▶ **PROBLEM DETAILS**: Starting with the first line of the data that follows, transcribe every line verbatim until the line containing "return mx.outputs[2]" has been transcribed.

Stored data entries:
start

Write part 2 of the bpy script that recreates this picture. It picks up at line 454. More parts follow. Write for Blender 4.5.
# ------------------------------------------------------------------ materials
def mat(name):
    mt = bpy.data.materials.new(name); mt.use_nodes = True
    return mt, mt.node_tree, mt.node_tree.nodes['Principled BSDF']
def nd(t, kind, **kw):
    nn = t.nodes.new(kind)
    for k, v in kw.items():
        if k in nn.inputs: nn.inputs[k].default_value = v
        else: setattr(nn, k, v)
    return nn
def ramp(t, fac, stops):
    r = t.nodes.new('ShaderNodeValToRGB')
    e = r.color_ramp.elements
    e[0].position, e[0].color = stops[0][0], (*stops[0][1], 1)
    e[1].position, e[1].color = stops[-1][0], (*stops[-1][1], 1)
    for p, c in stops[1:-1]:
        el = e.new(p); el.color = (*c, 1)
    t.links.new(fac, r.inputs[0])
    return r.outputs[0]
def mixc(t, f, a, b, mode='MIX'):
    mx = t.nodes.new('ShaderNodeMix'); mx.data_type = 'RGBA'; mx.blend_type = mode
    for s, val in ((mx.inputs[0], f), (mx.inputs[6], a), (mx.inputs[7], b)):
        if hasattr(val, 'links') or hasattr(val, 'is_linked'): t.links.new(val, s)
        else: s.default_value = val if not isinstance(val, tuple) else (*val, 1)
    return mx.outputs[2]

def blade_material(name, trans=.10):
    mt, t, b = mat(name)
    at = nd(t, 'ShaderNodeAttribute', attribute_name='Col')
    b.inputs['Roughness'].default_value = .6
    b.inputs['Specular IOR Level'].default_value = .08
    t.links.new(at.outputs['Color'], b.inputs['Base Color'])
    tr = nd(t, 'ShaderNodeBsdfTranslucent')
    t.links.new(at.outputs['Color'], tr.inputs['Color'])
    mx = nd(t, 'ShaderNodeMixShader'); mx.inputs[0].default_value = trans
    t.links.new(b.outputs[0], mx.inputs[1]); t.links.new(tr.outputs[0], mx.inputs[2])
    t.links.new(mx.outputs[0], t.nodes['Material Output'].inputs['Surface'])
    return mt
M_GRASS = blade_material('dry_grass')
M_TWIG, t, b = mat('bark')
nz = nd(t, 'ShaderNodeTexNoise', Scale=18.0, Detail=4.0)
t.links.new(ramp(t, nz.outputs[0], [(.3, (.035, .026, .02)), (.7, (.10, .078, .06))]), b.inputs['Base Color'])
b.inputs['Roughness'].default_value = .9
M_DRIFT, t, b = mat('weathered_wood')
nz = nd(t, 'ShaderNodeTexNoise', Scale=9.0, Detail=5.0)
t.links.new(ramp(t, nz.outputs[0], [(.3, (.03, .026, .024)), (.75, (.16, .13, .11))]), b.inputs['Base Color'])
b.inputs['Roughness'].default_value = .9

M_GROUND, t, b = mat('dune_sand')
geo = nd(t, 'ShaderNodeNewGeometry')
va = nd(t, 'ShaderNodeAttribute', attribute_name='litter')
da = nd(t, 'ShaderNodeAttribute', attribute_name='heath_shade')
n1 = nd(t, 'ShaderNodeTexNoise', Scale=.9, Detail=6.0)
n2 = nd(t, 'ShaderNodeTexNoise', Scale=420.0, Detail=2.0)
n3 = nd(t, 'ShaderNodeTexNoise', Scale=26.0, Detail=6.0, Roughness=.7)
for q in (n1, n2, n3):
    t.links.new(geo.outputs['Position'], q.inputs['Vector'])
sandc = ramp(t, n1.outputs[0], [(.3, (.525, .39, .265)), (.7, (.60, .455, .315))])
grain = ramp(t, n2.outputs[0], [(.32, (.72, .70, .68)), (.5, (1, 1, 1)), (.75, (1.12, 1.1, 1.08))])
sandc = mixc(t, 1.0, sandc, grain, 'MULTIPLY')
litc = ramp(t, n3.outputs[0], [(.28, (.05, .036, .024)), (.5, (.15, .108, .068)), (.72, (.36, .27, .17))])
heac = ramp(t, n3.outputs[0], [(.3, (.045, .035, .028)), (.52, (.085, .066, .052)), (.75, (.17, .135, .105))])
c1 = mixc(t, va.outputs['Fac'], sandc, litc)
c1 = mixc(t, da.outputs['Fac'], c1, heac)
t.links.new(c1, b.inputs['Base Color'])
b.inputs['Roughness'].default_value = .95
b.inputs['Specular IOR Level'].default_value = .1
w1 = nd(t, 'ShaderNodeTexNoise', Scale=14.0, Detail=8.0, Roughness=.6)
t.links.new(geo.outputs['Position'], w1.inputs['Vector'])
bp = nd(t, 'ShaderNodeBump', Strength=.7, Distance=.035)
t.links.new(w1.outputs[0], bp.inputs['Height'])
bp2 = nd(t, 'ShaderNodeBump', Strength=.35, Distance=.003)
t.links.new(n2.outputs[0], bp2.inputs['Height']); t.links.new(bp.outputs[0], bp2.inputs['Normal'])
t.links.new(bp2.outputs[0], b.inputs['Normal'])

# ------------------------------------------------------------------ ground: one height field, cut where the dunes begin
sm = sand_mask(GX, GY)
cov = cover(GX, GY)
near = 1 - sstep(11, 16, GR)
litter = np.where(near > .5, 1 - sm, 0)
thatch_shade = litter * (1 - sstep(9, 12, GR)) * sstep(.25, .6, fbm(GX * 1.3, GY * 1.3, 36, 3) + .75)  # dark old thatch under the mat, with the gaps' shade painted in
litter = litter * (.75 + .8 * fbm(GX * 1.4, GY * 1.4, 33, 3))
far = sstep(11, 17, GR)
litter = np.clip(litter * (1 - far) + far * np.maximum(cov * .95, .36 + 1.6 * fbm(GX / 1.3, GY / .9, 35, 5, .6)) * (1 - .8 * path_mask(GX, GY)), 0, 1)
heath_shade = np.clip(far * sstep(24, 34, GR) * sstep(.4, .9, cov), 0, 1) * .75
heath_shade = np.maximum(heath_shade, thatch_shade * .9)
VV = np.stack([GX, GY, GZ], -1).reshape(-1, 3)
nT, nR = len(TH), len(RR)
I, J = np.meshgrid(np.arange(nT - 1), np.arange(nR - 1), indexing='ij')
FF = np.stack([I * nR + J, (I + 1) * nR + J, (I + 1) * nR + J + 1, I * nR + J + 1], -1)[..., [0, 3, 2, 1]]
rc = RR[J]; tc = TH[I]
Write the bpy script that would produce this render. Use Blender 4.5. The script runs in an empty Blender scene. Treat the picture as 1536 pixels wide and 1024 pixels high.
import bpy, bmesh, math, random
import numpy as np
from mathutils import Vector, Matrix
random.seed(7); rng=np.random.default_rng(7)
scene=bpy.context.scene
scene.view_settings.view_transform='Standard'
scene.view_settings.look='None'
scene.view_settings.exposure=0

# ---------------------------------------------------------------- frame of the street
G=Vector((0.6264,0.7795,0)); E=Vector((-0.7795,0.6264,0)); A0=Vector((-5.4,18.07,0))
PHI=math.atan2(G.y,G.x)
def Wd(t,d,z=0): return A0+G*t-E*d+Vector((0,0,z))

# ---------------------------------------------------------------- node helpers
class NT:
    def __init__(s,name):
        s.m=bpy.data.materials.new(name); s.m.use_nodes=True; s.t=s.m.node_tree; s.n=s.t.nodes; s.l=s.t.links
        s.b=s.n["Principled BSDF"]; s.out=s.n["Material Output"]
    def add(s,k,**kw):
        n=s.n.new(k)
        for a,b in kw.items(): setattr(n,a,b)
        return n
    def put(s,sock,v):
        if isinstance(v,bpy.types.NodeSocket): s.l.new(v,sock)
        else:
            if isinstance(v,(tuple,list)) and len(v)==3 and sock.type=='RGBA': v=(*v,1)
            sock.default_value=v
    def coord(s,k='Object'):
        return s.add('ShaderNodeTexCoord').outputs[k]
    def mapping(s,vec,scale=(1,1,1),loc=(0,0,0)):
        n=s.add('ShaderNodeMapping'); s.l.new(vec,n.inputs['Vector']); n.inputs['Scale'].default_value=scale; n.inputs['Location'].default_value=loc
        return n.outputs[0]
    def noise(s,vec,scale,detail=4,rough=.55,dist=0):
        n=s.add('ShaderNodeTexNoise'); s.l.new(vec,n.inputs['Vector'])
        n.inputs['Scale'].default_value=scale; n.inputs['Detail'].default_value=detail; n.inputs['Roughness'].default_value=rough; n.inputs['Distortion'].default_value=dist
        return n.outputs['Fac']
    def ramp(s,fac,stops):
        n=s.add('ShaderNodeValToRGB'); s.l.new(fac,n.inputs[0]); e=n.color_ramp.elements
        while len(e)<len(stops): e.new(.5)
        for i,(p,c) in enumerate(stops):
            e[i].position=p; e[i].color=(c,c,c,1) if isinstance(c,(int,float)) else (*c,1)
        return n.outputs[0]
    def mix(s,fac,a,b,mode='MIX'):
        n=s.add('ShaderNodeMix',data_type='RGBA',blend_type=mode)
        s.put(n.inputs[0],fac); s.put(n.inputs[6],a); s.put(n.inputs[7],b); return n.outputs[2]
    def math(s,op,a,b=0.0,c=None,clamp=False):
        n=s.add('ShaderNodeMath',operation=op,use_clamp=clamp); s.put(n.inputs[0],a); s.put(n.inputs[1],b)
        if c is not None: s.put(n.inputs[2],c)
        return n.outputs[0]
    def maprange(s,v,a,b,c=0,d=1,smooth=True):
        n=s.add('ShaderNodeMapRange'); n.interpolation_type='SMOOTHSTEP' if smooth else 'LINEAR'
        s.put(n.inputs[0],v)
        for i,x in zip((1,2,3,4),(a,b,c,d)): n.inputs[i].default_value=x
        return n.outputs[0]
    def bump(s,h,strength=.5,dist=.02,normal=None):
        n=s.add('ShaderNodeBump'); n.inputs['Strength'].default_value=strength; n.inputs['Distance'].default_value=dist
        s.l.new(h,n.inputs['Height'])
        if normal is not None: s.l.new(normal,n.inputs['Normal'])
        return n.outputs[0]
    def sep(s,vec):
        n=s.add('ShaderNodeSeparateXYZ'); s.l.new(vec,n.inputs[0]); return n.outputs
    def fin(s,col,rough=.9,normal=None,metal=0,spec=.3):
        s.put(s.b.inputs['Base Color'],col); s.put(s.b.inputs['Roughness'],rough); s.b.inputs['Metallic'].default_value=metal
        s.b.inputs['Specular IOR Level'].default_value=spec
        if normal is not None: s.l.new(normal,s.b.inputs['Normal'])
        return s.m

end

▶ **ANSWER BELOW**:
Write part 2 of the bpy script that recreates this picture. It picks up at line 454. More parts follow. Write for Blender 4.5.
# ------------------------------------------------------------------ materials
def mat(name):
    mt = bpy.data.materials.new(name); mt.use_nodes = True
    return mt, mt.node_tree, mt.node_tree.nodes['Principled BSDF']
def nd(t, kind, **kw):
    nn = t.nodes.new(kind)
    for k, v in kw.items():
        if k in nn.inputs: nn.inputs[k].default_value = v
        else: setattr(nn, k, v)
    return nn
def ramp(t, fac, stops):
    r = t.nodes.new('ShaderNodeValToRGB')
    e = r.color_ramp.elements
    e[0].position, e[0].color = stops[0][0], (*stops[0][1], 1)
    e[1].position, e[1].color = stops[-1][0], (*stops[-1][1], 1)
    for p, c in stops[1:-1]:
        el = e.new(p); el.color = (*c, 1)
    t.links.new(fac, r.inputs[0])
    return r.outputs[0]
def mixc(t, f, a, b, mode='MIX'):
    mx = t.nodes.new('ShaderNodeMix'); mx.data_type = 'RGBA'; mx.blend_type = mode
    for s, val in ((mx.inputs[0], f), (mx.inputs[6], a), (mx.inputs[7], b)):
        if hasattr(val, 'links') or hasattr(val, 'is_linked'): t.links.new(val, s)
        else: s.default_value = val if not isinstance(val, tuple) else (*val, 1)
    return mx.outputs[2]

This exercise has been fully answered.